HANOI, Vietnam (AP) — Tensions over North Korea are expected to overshadow Asia's largest security forum this week in Vietnam — four months after 46 South Korean sailors were killed in the sinking of a warship that was blamed on Pyongyang.
The reclusive North, which has denied attacking the 1,200-ton Cheonan, is expected to send its top diplomat to the annual security meeting organized by the Association of Southeast Asian Nations. U.S. Secretary of State Hillary Rodham Clinton and her South Korean counterpart will also attend, marking the first time the three have met since the deadly sinking.
Foreign ministers from the 10-member countries started arriving in the tightly guarded Vietnamese capital of Hanoi on Monday, a day before the official opening ceremony, to hold talks on how to improve the enforcement of a treaty banning nuclear weapons from the region. The Korean ship incident was also discussed.
"They certainly expressed their concerns about whether such an issue will lead to further instability and insecurity and potential flare-ups, which will not be good for the region," ASEAN Secretary-General Surin Pitsuwan said on the sidelines after the talks.
The foreign ministers will be joined later in the week by officials from the Asia-Pacific, Europe and the United States for the ASEAN Regional Forum.
The ministers’ agenda is heavy with issues surrounding the bloc’s goal of establishing a European-style economic community by 2015, and the lingering hardship created by the global financial crisis.
But North Korea and military-ruled Myanmar are expected to dominate discussions.

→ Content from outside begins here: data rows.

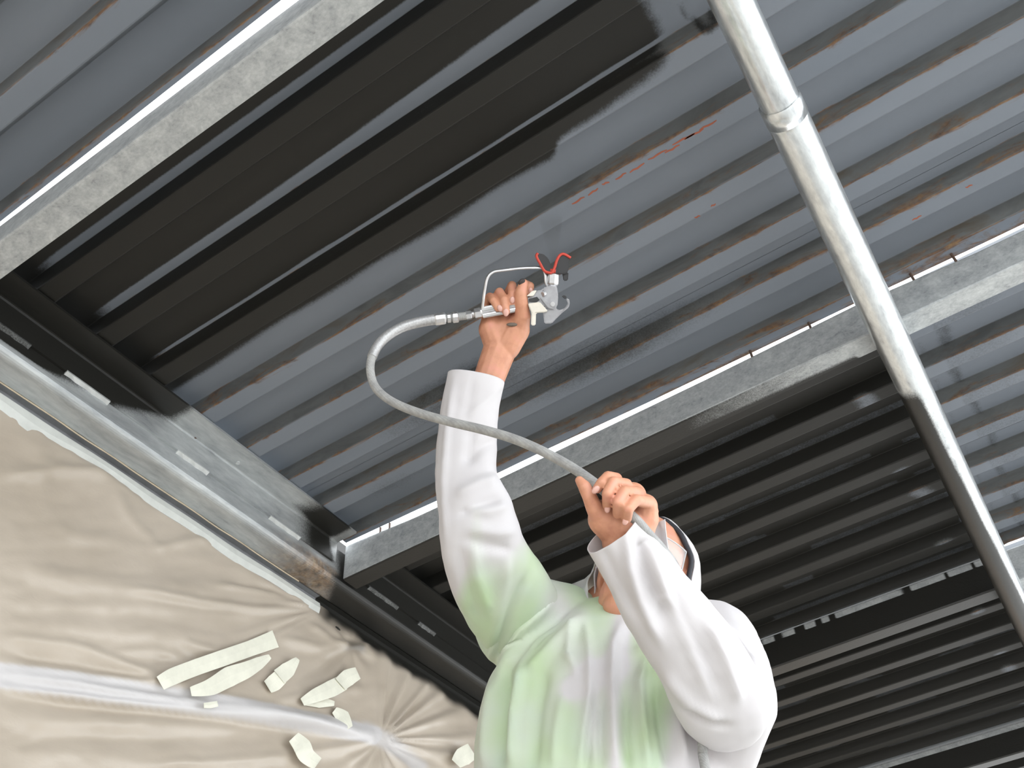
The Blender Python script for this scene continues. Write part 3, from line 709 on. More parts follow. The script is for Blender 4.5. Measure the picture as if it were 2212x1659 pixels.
# ------------------------------------------------------------------ coverall
t = NT('thin_white_coverall'); v = t.pos()
wcol = t.ramp(t.noise(v, 9, 3), [(0.3, (0.60, 0.575, 0.585)), (0.7, (0.67, 0.65, 0.66))])
lime = t.ramp(t.noise(v, 7, 3), [(0.25, (0.44, 0.60, 0.30)), (0.5, (0.51, 0.63, 0.43)), (0.75, (0.53, 0.64, 0.54))])
t.col(t.mix(t.attr('shirt'), wcol, lime)).set(Roughness=0.75)
t.b.inputs['Sheen Weight'].default_value = 0.15
t.bump(t.noise(v, 420, 2), 0.08, 0.0008)
tl = t.n('ShaderNodeBsdfTranslucent'); tl.inputs[0].default_value = (0.75, 0.77, 0.74, 1); mx = t.n('ShaderNodeMixShader'); mx.inputs[0].default_value = 0.15
t.l(t.b.outputs[0], mx.inputs[1]); t.l(tl.outputs[0], mx.inputs[2]); t.l(mx.outputs[0], t.t.nodes['Material Output'].inputs['Surface'])
M_SUIT = t.m
def shirt_mask(px, base):
    """where the lime shirt shows through the thin suit (worn against it on the chest and shoulder)"""
    n1 = np.array([mnoise.noise(Vector((p[0]*0.016, p[1]*0.0045, 7.0))) for p in px])
    m = base + 0.8*n1
    d, _ = seg_dist(px, [(1235, 1490), (1270, 1462), (1330, 1440)]); m -= 1.2*np.exp(-(d/24)**2)
    d, _ = seg_dist(px, [(1350, 1330), (1325, 1450), (1330, 1659)]); m -= 0.9*np.exp(-(d/18)**2)
    d, _ = seg_dist(px, [(1250, 1330), (1190, 1300), (1120, 1420)]); m -= 0.35*np.exp(-(d/25)**2)
    return np.clip(m, 0, 1)
coverall = empty('coverall', tuple(NB - np.array([0, 0, 0.3])), 'white coverall tinted green by the shirt beneath'); coverall.parent = person
coverall.location = (0, 0, 1.16)
bpy.context.view_layer.update()
# torso and trousers
mb = MB()
st = [(NB - np.array([0, 0, 0.62]), 0.185, 0.135), (P(1300, 1700, 1.40) - np.array([0, 0, 0.12]), 0.198, 0.14), (P(1306, 1659, 1.42), 0.206, 0.142), (P(1302, 1590, 1.46), 0.208, 0.142),
      (P(1302, 1520, 1.50), 0.205, 0.140), (P(1304, 1460, 1.535), 0.197, 0.132), (P(1312, 1412, 1.565), 0.180, 0.118), (P(1318, 1372, 1.592), 0.145, 0.098), (P(1318, 1345, 1.615), 0.092, 0.080), (P(1318, 1328, 1.63), 0.070, 0.068)]
n = 48; V = []; F = []
for c_, a_, b_ in st:
    for k in range(n):
        th = 2*math.pi*k/n; ca, sa = math.cos(th), math.sin(th)
        V.append(c_ + wdir*a_*np.sign(ca)*abs(ca)**0.9 + ddir*b_*np.sign(sa)*abs(sa)**0.9)
for i in range(len(st)-1):
    for k in range(n): F.append((i*n+k, i*n+(k+1) % n, (i+1)*n+(k+1) % n, (i+1)*n+k))
F += [tuple(range(n-1, -1, -1)), tuple(range((len(st)-1)*n, len(st)*n))]
mb.add(V, F)
chain(mb, [P(1290, 1352, 1.625), P(1215, 1345, 1.62), P(1130, 1345, 1.60)], [0.050, 0.072, 0.088])
chain(mb, [P(1345, 1360, 1.61), P(1440, 1370, 1.585), P(1535, 1392, 1.545)], [0.050, 0.070, 0.076])
chain(mb, [P(1540, 1395, 1.54), P(1566, 1452, 1.43), P(1583, 1515, 1.345)], [0.078, 0.072, 0.066])
chain(mb, [P(1583, 1515, 1.345), P(1572, 1600, 1.36), P(1545, 1680, 1.40)], [0.066, 0.052, 0.05])
for s in (-1, 1):
    hip = NB - np.array([0, 0, 0.62]) + wdir*s*0.095
    chain(mb, [hip, hip + wdir*s*0.03 - np.array([0, 0, 0.38]) + ddir*0.03, np.array([*(hip + wdir*s*0.05)[:2], FOOT+0.12])], [0.108, 0.09, 0.08])
me = remesh(mb, 0.0055, 10, 0.5)
TORSO_FOLDS = [([(1122, 1215), (1085, 1320), (1058, 1440)], 12, 0.010), ([(1150, 1250), (1105, 1340), (1066, 1440)], 10, -0.010), ([(1200, 1290), (1120, 1370), (1075, 1450)], 12, 0.013),
    ([(1235, 1312), (1150, 1370), (1095, 1440), (1080, 1500)], 9, -0.011), ([(1262, 1330), (1200, 1390), (1135, 1460)], 12, 0.011), ([(1210, 1345), (1170, 1372), (1150, 1400)], 6, -0.006),
    ([(1100, 1450), (1085, 1540), (1078, 1659)], 14, -0.012), ([(1062, 1470), (1050, 1560), (1046, 1659)], 10, 0.010), ([(1130, 1430), (1112, 1540), (1106, 1659)], 12, 0.014),
    ([(1180, 1440), (1160, 1540), (1150, 1659)], 14, -0.011), ([(1215, 1500), (1200, 1590), (1196, 1659)], 11, 0.007), ([(1262, 1335), (1272, 1400), (1275, 1500), (1262, 1600), (1250, 1659)], 9, 0.009),
    ([(1240, 1345), (1228, 1400), (1232, 1440)], 9, 0.009), ([(1290, 1480), (1270, 1580), (1268, 1659)], 9, -0.011), ([(1345, 1345), (1325, 1400), (1322, 1480), (1330, 1659)], 12, 0.015),
    ([(1300, 1500), (1296, 1600), (1300, 1659)], 9, -0.009), ([(1355, 1500), (1352, 1600), (1358, 1659)], 9, -0.010), ([(1395, 1420), (1380, 1480), (1400, 1659)], 10, 0.013),
    ([(1420, 1470), (1425, 1560), (1445, 1659)], 10, -0.012), ([(1440, 1430), (1460, 1540), (1480, 1659)], 12, 0.011), ([(1370, 1405), (1400, 1395), (1430, 1420)], 7, 0.007),
    ([(1500, 1320), (1545, 1365), (1600, 1440)], 10, 0.010), ([(1530, 1340), (1575, 1400), (1610, 1470)], 8, -0.009), ([(1560, 1345), (1610, 1410), (1640, 1480)], 9, 0.009), ([(1600, 1420), (1640, 1450), (1655, 1500)], 8, 0.007),
    ([(1205, 1460), (1235, 1453), (1258, 1450)], 5, -0.003), ([(1210, 1410), (1235, 1425), (1245, 1460)], 6, 0.005)]
c3 = coords(me); nr = normals(me); pxs, dep = pix(c3)
vis = np.clip(-np.einsum('ij,ij->i', nr, (c3-CAM)/np.linalg.norm(c3-CAM, axis=1)[:, None])*1.6 + 0.25, 0, 1)
rows = (pxs[:, 1] < 1850)
dsp = np.zeros(len(c3)); dsp[rows] = fold_sum(pxs[rows], TORSO_FOLDS)
c3 = c3 + nr*(dsp*vis*1.0)[:, None]
setco(me, c3)
arm_l = sm(1440, 1540, pxs[:, 0] + 0.25*(pxs[:, 1]-1500))
sh = np.where(rows, shirt_mask(pxs, 0.74 - 1.3*arm_l), 0.3)
at = me.attributes.new('shirt', 'FLOAT', 'POINT'); at.data.foreach_set('value', sh.astype(np.float32))
me.polygons.foreach_set('use_smooth', [True]*len(me.polygons))
link('torso', me, M_SUIT, coverall)

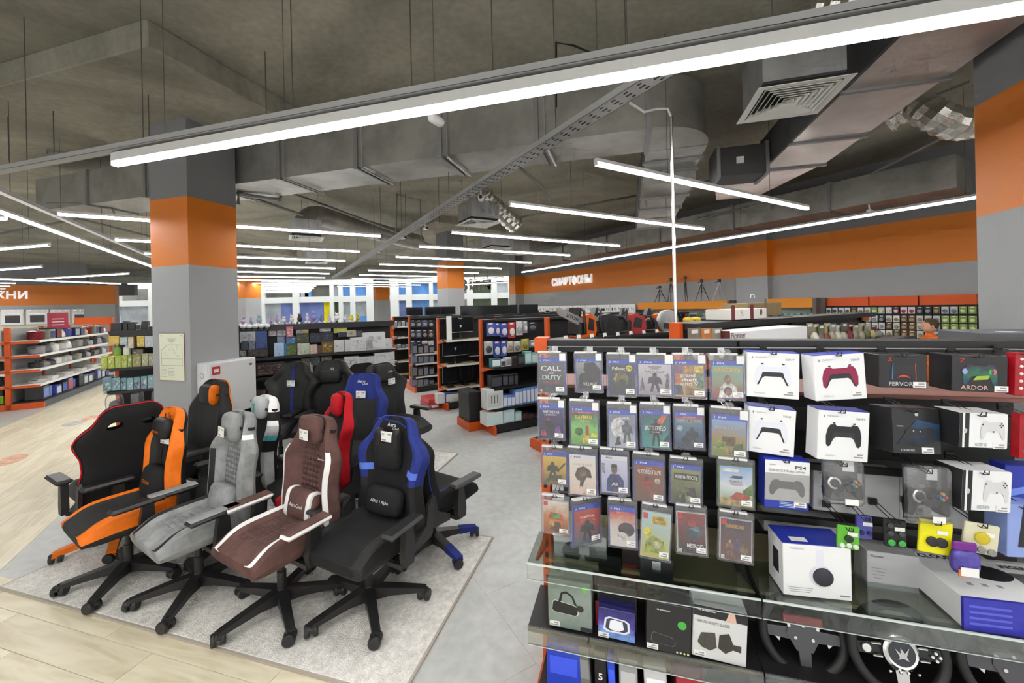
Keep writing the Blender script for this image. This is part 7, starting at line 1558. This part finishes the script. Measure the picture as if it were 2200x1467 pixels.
# white phone cards row
for i in range(9):
    b0, b1 = wall_b(1122+27*(i+1), .35), wall_b(1122+27*i, .35); z = on_a(1240, 656, WA-.35)[2]
    o = thing('phone_stand', f'{ORD[i]} white phone info panel from the far end of the wall', 'panel', DW(WA-.35, (b0+b1)/2, 0), AD, 'phone info panels'); MB().box(-.02, .02, -(b1-b0)*.48, (b1-b0)*.48, z-.27, z).build('panel', WHT, o); MB().box(.0, .3, -(b1-b0)*.48, (b1-b0)*.48, 0, z-.27).build('counter', WOODS, o)
    bq = MB()
    for k in range(6): bq.box(-.021, -.02, -(b1-b0)*.4+(b1-b0)*.13*k, -(b1-b0)*.4+(b1-b0)*.13*k+(b1-b0)*.07, z-.2+.04*(k % 3), z-.12+.03*(k % 2))
    q = bq.build('print', GREYP, o); q['kind'] = 'stuff'
# tripods
def tripod(label, px, ptop, pbase, m, spread=.16):
    b = wall_b(px, .2); zt_ = on_a(px, ptop, WA-.2)[2]; o = thing('camera_tripod', label, 'tripod', DW(WA-.2, b, zt1), AD, 'tripods on the amber header'); H = zt_-zt1
    for k in range(3):
        a = R(90+120*k); MB().tube([(.02*math.cos(a), .02*math.sin(a), H*.75), (spread*math.cos(a)*.55, spread*math.sin(a)*.55, H*.36), (spread*math.cos(a), spread*math.sin(a), 0)], [.011, .009, .007], 6).build('leg', m, o)
        MB().tube([(spread*math.cos(a)*.5, spread*math.sin(a)*.5, H*.4), (0, 0, H*.45)], .004, 5).build('brace', m, o)
    MB().tube([(0, 0, H*.42), (0, 0, H*.88)], .01, 8).build('column', m, o); MB().rbox(-.03, .03, -.035, .035, H*.86, H, .01).build('head', BPL, o); MB().tube([(0, .03, H*.92), (0, .14, H*.84)], .006, 6).build('pan_handle', BPL, o)
SIL = mat('silver_tripod', (.6, .6, .6), .35, .7)
tripod('small black tripod, first from the left on the amber header', 1418, 614, 650, BPL, .2); tripod('black tripod half behind the chrome pole', 1442, 597, 648, BPL, .12); tripod('closed tall black tripod, right of the chrome pole', 1473, 592, 647, BPL, .06); tripod('black tripod with splayed legs, fourth from the left', 1508, 600, 645, BPL, .2); tripod('silver tripod, last on the amber header', 1546, 600, 643, SIL, .2)
# dark devices along the tops of the shelving behind the chainsaws, and screens on the farther tops
for i in range(12):
    A = on_t(1128+i*24, 680, b1+.44, AD); o = thing('display_item', f'{ORD[i]} dark device from the left atop the shelving behind the chainsaws', 'device', DW(A[0], b1+.44, 1.7155), AD+R(10*(i % 4)-15), 'devices behind the chainsaws'); ob('body', unit(C(['#1c1c1e', '#2b2b2e', '#b9b9ba', '#232326'][i % 4])), o, None, None, scale=(.17, .03, .06+.02*(i % 3))); ob('screen', unit(SCR, 'card'), o, (0, -.016, .01), None, scale=(.15, .002, .04)); ob('stand', unit(BPL), o, (0, .02, 0), None, scale=(.06, .05, .02))
for i, (px, w, bq) in enumerate([(1010, .42, b2), (1048, .5, b2), (1090, .5, b2), (1135, .5, b2), (890, .4, b3), (930, .4, b3), (962, .4, b3)]):
    A = on_t(px, 672, bq+.44, AD)
    o = thing('monitor', f'{ORD[i]} dark screen in the far rows around the orange column', 'monitor', DW(A[0], bq+.44, 1.7155), AD, 'screens in the far rows'); ob('bezel', unit(BPL), o, (0, 0, .04), None, scale=(w, .04, .2)); ob('screen', unit(SCR, 'card'), o, (0, -.022, .05), None, scale=(w*.94, .002, .18)); ob('stand', unit(BPL), o, None, None, scale=(w*.4, .16, .05))
# ================================================================== the shop assistant
px_, py_ = dep(1998, 700, 6.1)[0], 6.1
per = thing('person', 'person with short brown hair and an orange shirt beyond the shelves', 'person', (px_, py_, 0), R(-112)); per.scale = (.945,)*3
def skin_body():
    H = 1.64; J = {'pel': (0, 0, .88), 'wai': (0, .0, 1.02), 'che': (0, .01, 1.24), 'nec': (0, .0, 1.40), 'hd0': (0, -.01, 1.46), 'sl': (-.17, .01, 1.34), 'sr': (.17, .01, 1.34), 'el': (-.22, .0, 1.07), 'er': (.22, 0, 1.07), 'wl': (-.2, -.16, .94), 'wr': (.2, -.16, .94), 'hl': (-.09, 0, .84), 'hr': (.09, 0, .84), 'kl': (-.1, -.01, .46), 'kr': (.1, -.01, .46), 'al': (-.1, .02, .07), 'ar': (.1, .02, .07), 'tl': (-.11, -.14, .03), 'tr': (.11, -.14, .03)}
    E_ = [('pel', 'wai'), ('wai', 'che'), ('che', 'nec'), ('nec', 'hd0'), ('che', 'sl'), ('che', 'sr'), ('sl', 'el'), ('sr', 'er'), ('el', 'wl'), ('er', 'wr'), ('pel', 'hl'), ('pel', 'hr'), ('hl', 'kl'), ('hr', 'kr'), ('kl', 'al'), ('kr', 'ar'), ('al', 'tl'), ('ar', 'tr')]
    rad = {'pel': (.15, .11), 'wai': (.135, .1), 'che': (.16, .115), 'nec': (.06, .06), 'hd0': (.055, .055), 'sl': (.065, .065), 'sr': (.065, .065), 'el': (.045, .045), 'er': (.045, .045), 'wl': (.032, .032), 'wr': (.032, .032), 'hl': (.09, .09), 'hr': (.09, .09), 'kl': (.062, .062), 'kr': (.062, .062), 'al': (.045, .045), 'ar': (.045, .045), 'tl': (.035, .03), 'tr': (.035, .03)}
    ks_ = list(J); me = bpy.data.meshes.new('body'); me.from_pydata([J[k] for k in ks_], [(ks_.index(a), ks_.index(b)) for a, b in E_], [])
    o = ob('body', me, per); o.modifiers.new('skin', 'SKIN')
    if not me.skin_vertices: me.attributes
    for i, k in enumerate(ks_):
        sv = me.skin_vertices[0].data[i]; sv.radius = rad[k]; sv.use_root = (k == 'pel')
    s = o.modifiers.new('sub', 'SUBSURF'); s.levels = s.render_levels = 2
    me.materials.append(mat('orange_shirt', hx('#e06a1c'), .8)); return o
try:
    bo = skin_body()
except Exception as ex:
    print('skin failed', ex)
SKIN = mat('skin', hx('#c99a80'), .6); HAIR = mat('brown_hair', hx('#4a3826'), .7, bump=(120, .5))
MB().ball((0, -.01, 1.555), (.075, .095, .115), 20).build('head', SKIN, per, smooth=True)
b = MB().ball((0, .012, 1.585), (.083, .1, .1), 20); b.v = [(x, y, max(z, 1.555-.9*max(0, y))) if y > -.03 else (x, y, max(z, 1.625)) for x, y, z in b.v]; b.build('hair', HAIR, per, smooth=True)
MB().poly([(-.1, 1.55), (-.122, 1.535), (-.1, 1.528)], -.012, .012, 'x').build('nose', SKIN, per)
for s in (-1, 1): MB().ball((s*.077, .0, 1.55), (.012, .02, .03), 10).build('ear', SKIN, per, smooth=True); MB().ball((s*.03, -.092, 1.565), (.012, .006, .007), 8).build('eye', INK, per, smooth=True)
MB().rbox(-.022, .022, -.1, -.094, 1.50, 1.507, .002).build('mouth', mat('lips', hx('#a8685c'), .6), per)
MB().lathe([(.07, 1.40), (.062, 1.43), (.06, 1.435)], 16).build('collar', mat('orange_shirt', hx('#e06a1c'), .8), per, smooth=True)
for s in (-1, 1):
    b = MB(); b.rbox(s*.2-.018, s*.2+.018, -.22, -.15, .90, .96, .012)
    h = b.build('hand', SKIN, per)
    for k in range(4): MB().tube([(s*.2-.014+.009*k, -.215, .935-.004*k), (s*.2-.014+.009*k, -.25, .925-.004*k), (s*.2-.014+.009*k, -.265, .905)], [.0085, .008, .006], 6).build('finger', SKIN, h, smooth=True)
    MB().tube([(s*.185, -.17, .95), (s*.165, -.2, .945), (s*.165, -.225, .935)], [.01, .009, .007], 6).build('thumb', SKIN, h, smooth=True)
MB().tube([(-.1, .02, .9), (-.1, .0, .46), (-.1, .02, .08)], [.1, .07, .058], 12).build('trouser_leg', mat('dark_trousers', (.03, .03, .035), .8), per, smooth=True); MB().tube([(.1, .02, .9), (.1, .0, .46), (.1, .02, .08)], [.1, .07, .058], 12).build('trouser_leg', MATS['dark_trousers'], per, smooth=True)
for s in (-1, 1): MB().rbox(s*.105-.045, s*.105+.045, -.19, .07, .0, .075, .02).build('shoe', BPL, per)
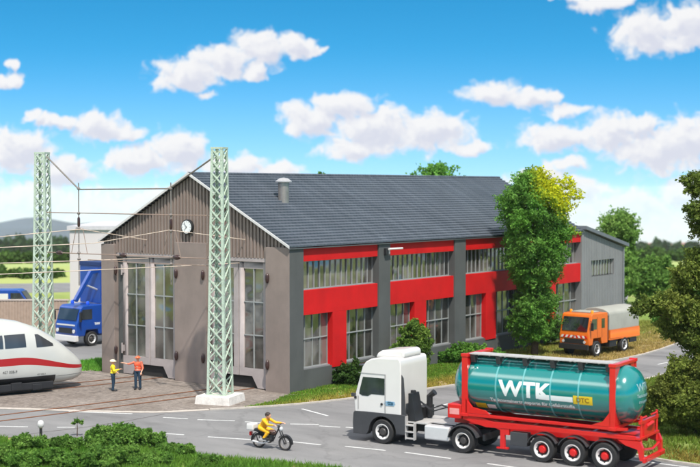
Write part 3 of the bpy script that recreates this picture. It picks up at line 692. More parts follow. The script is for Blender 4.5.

An international team of investigators concluded in May that a North Korean submarine fired a torpedo that sank the Cheonan in the tense waters near the two Koreas’ maritime border on March 26. Pyongyang denies any responsibility, and has warned any punishment would trigger war.
ASEAN and ARF ministers strongly condemned the sinking, but avoided laying blame.
"We expressed deep concern over the sinking of the ship Cheonan and the rising tension on the Korean peninsula," separate draft statements obtained by The Associated Press said. "We urge all parties concerned to exercise utmost restraint, enhance confidence and trust, settle disputes by peaceful means."
Participants also will seek the resumption of stalled six-way talks aimed at ending the North’s nuclear weapons program. The last nuclear disarmament talks involving the two Koreas, China, Japan, Russia and the United States were held in Beijing in December 2008.
Pitsuwan said the ASEAN member states are encouraging formal or informal meetings among the parties to take place this week.
The two Koreas technically remain in a state of war because their three-year conflict ended in a truce, not a peace treaty, in 1953. North and South are divided by a heavily fortified border, and the U.S. keeps 28,500 troops in South Korea to protect the longtime ally.
Pyongyang, which has tested two nuclear weapons in recent years, routinely cites the U.S. presence as a key reason behind its drive to build nuclear weapons.
The ASEAN ministers also will press Myanmar, which plans to call general elections this year, to hold its polls in a "free, fair and inclusive manner with the participation of all political parties," according to the draft statement.
The reclusive junta has yet to set a date for the elections, Myanmar’s first in two decades. Critics have dismissed the election as a sham designed to cement nearly 50 years of military rule in Myanmar, also known as Burma.
Detained pro-democracy leader Aung San Suu Kyi’s National League for Democracy party will boycott the vote, citing unfair elections laws. Her party has since been disbanded.
Additionally, Myanmar has been suspected of embarking on a nuclear program with the aim of developing a bomb — with backing from North Korea. Myanmar denied those allegations on Monday when the issue was raised at Monday’s nuclear meeting, said Thai Foreign Minister Kasit Piromya.
"We welcome the Myanmar government’s pronouncement that their nuclear research has nothing to do with military activities," he said on the meeting’s sidelines.
He added that some ministers expressed a desire to build nuclear power plants, but that there was agreement that the process should be transparent because any accident could affect neighboring countries.
The ASEAN ministers will also work on the agenda of a summit in October between their heads of state and President Barack Obama.
ASEAN, founded in 1967, groups Brunei, Cambodia, Indonesia, Laos, Malaysia, Myanmar, the Philippines, Singapore, Thailand and Vietnam. It admitted Myanmar in 1997, despite strong opposition from Western nations.